SADSTIA researcher Fisokuhle Mbatha has been awarded a grant from the Marine Stewardship Council’s Ocean Stewardship Fund (OSF) to improve knowledge about the hake stocks that support the South African trawl fishery.
The £3200 (R78,000) student research grant will help to fund her doctoral studies, which are concerned with the ways in which environmental factors influence the abundance and distribution of deep-water hake, Merluccius paradoxus.
Fisokuhle Mbatha is using historical data from bottom trawl surveys conducted between 2003 and 2019 to determine whether hake abundance and distribution are influenced by water temperature, salinity and oxygen levels. She is also investigating whether other key fish species caught by the fishery are impacted by these environmental factors, and whether there is a relationship between the presence or absence of these species and hake stocks.
She aims to compare the location of deep-water hake with other species, including shallow-water hake, Merluccius capensis and monk and kingklip which are common bycatch species.
Her research is being conducted through the University of Cape Town.
This grant is one of 26 worth a total of £750,000 (R18 million) which were awarded by the OSF in 2023. The grants are funding 26 fisheries research projects in 15 countries. Funding for the OSF is derived from the annual royalties received from sales of seafood that bear the MSC’s blue label.

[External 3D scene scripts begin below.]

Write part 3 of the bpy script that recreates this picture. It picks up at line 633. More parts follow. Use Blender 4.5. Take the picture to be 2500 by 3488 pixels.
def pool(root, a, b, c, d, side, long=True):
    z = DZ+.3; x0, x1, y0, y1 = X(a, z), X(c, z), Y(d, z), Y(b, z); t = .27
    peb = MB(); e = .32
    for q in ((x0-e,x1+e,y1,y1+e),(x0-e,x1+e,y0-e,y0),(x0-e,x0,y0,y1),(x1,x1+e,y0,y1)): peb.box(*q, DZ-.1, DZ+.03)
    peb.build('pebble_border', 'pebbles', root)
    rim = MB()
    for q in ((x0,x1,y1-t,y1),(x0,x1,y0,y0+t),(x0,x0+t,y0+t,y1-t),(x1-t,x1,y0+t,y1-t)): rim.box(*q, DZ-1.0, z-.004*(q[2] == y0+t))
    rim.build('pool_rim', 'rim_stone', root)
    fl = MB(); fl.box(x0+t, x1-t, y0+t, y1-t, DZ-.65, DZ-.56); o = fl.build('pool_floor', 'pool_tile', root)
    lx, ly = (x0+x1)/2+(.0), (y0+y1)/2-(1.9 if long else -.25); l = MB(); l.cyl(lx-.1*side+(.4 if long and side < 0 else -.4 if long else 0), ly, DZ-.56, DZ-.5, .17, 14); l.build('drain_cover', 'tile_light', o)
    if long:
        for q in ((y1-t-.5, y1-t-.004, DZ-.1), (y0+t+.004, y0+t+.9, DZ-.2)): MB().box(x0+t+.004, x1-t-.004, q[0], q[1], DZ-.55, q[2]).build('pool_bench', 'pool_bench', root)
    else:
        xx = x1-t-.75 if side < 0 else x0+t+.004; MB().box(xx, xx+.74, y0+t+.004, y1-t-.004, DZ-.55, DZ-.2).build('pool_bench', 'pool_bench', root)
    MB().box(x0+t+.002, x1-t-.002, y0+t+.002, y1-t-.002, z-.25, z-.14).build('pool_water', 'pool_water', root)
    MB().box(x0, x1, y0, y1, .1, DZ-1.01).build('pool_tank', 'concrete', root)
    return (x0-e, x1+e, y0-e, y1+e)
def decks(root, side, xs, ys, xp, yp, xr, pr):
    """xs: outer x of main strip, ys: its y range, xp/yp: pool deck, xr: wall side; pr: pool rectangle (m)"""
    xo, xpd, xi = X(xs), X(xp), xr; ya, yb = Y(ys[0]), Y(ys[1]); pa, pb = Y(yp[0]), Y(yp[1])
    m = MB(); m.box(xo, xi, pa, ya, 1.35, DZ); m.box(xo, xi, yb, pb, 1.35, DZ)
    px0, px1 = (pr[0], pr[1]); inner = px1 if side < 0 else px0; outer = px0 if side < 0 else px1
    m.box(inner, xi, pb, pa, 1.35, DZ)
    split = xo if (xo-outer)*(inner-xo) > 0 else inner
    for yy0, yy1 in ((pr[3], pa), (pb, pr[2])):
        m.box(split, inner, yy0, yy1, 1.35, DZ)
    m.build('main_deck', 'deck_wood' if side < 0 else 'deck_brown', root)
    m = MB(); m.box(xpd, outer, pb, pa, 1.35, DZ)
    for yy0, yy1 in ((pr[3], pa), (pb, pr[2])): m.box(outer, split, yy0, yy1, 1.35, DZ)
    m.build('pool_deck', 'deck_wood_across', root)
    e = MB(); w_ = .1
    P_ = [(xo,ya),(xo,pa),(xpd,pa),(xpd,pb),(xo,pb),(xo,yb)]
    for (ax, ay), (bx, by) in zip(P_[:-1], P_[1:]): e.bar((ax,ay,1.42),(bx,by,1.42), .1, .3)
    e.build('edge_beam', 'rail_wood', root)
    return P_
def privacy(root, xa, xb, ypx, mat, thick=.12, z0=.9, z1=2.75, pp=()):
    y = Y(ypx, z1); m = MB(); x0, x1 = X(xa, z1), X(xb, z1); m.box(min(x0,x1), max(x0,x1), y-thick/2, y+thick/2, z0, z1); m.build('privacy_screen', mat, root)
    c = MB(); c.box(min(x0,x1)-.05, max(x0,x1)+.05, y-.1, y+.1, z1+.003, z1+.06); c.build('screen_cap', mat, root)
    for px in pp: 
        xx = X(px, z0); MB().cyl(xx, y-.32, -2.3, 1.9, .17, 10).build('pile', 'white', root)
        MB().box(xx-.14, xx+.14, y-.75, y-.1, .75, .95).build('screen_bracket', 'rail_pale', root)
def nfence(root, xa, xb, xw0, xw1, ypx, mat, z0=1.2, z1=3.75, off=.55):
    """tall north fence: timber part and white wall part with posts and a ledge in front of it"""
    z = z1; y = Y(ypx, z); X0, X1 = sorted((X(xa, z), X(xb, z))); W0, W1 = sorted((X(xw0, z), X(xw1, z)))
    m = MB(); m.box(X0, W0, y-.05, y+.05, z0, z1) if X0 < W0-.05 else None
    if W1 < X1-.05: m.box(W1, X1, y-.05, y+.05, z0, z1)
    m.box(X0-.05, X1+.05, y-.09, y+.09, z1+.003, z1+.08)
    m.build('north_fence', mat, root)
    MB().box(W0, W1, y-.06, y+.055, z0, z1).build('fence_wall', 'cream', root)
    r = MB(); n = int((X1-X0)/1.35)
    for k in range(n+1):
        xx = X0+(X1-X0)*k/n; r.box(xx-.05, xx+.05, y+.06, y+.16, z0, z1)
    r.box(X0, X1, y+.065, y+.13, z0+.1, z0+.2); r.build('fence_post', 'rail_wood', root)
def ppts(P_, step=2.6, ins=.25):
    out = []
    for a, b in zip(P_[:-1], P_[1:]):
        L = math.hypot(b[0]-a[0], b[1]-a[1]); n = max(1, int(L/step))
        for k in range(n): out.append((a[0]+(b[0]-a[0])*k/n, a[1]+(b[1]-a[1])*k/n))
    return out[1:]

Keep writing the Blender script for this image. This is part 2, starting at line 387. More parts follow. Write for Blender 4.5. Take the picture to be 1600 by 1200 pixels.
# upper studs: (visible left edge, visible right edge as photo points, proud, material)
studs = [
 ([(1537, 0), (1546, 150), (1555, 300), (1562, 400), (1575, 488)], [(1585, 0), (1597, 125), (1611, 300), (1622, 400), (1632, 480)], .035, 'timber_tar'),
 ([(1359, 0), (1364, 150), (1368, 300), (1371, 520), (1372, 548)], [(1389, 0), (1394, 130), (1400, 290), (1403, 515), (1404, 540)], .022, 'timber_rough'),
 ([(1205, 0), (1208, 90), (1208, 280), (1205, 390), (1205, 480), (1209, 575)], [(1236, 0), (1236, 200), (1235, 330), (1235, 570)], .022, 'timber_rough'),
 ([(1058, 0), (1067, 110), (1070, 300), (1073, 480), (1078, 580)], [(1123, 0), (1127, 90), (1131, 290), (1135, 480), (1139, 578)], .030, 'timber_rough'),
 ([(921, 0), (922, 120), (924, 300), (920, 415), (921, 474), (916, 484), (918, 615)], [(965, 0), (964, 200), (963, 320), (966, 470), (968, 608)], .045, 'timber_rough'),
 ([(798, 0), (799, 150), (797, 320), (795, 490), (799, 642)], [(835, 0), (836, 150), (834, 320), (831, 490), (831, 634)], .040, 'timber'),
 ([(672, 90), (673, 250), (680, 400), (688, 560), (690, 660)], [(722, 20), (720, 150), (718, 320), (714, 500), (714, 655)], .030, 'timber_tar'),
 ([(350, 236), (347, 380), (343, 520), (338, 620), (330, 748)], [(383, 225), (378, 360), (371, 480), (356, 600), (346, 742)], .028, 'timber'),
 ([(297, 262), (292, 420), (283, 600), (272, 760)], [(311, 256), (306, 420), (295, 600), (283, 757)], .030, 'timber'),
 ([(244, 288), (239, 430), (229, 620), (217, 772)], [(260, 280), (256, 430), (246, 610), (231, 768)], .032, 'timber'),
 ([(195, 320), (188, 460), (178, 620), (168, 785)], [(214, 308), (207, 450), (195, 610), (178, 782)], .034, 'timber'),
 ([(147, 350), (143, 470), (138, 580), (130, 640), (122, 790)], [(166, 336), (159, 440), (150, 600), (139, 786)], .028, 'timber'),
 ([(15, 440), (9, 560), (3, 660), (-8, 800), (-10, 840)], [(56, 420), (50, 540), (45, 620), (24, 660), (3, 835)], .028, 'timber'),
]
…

The South African trawl fishery for hake has been certified to the MSC Fisheries Standard since 2004.
According to MSC chief executive Rupert Howes, the OSF has supported an impressive range of projects since it was created five years ago.
‘We are extremely grateful to our funders, partners and supporters who share our vision of a healthy thriving ocean,’ he said
‘If we want to enjoy seafood today and into the future, we need to respond to the scale of the challenges facing the ocean.’
In April the MSC announced an ambitious goal to mobilise US$100 million (R2.4 billion) to help safeguard the ocean and sustainable seafood supplies over the next decade.
Fisokuhle Mbatha’s study is one of two South African projects to secure funding from the OSF in 2023.
The second is the hake longline fishery, which targets the same two hake species as the trawl fishery does. The longline fishery will implement a £50,000 (R1.2 million) project to reduce impacts on endangered, threatened and protected species and vulnerable habitats, and move towards a full MSC assessment.
The project will use fisher training and awareness programmes to collate and analyse observer data for bycatch mitigation and improve handling and release of endangered, threatened and protected species, particularly seabirds, to map the fishery’s footprint on vulnerable marine ecosystems to inform and develop rules for moving fishing operations to reduce impact and to collate evidence of and from observer inspections to confirm annual inspection targets and improve accuracy of catch volumes.
‘The intense focus on the hake stocks and ecosystems can only be of benefit to the management of South Africa’s hake fisheries and we welcome this investment in our fishery’s future by the Marine Stewardship Council,’ said SADSTIA Chairman Innocent Dwayi.